Co(te)lette stages a confrontation between two notions of property. The first takes its point of departure from the belief that objects can be held in place for extended periods of times, each part of a larger aggregate whose sovereignty over the parts can (and must) be maintained at all costs. Those who subscribe to this notion of property insist that the film be read strictly according to the choreographer's intentions: each body in the film is struggling against the pressure to be the property of the narrative/gaze. This is the tragedy of property about which Proudhon declared: “Property is theft!” Mike Figgis summarized this struggle with clarity when he remarked in a recent interview, “one thing [the choreographer] said was: 'I am nervous already about the fact that you might take this away from me.'” An uncertainty ensues over creative ownership. In the final instance do these bodies not also own the finished product?

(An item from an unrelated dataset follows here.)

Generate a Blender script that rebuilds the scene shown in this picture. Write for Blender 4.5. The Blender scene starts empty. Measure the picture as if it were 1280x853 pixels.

The dancers sit with limbs sprawled. Arms take on a life of their own. An arm stands erect with fingers pointing away from the body. Abruptly, a finger delimits front from back. A hand pounds the chest, assuming itself part of the body. In this precise moment the body is propertied. The body walks with parts unified into one motion. It breaks and trembles. Objects do not remain in place, the body does not remain unified. Without warning, a hand detaches from the determination of the body and slaps the face, ass, etc. Objects fight back against the claim of the body. They insist on being their own property. The hand slapping the ass should not be read as a mockery of what it means to be a perfect woman. The problem is more precise: it is the insistence of femininity, the inability to do otherwise.

Max Stirner discovered a second notion of property through his critique of Proudhon: “Proudhon thinks he is telling the worst about property [but] a theft becomes possible only through property.” We have here the discovery of a property that forgoes the pretension of ownership by a ghostly body. Rather, “property [...] should not and cannot be abolished; it must rather be torn from ghostly hands and become my property.” Stirner robs the ghostly body of its claim to power. He becomes the hand that strangles himself.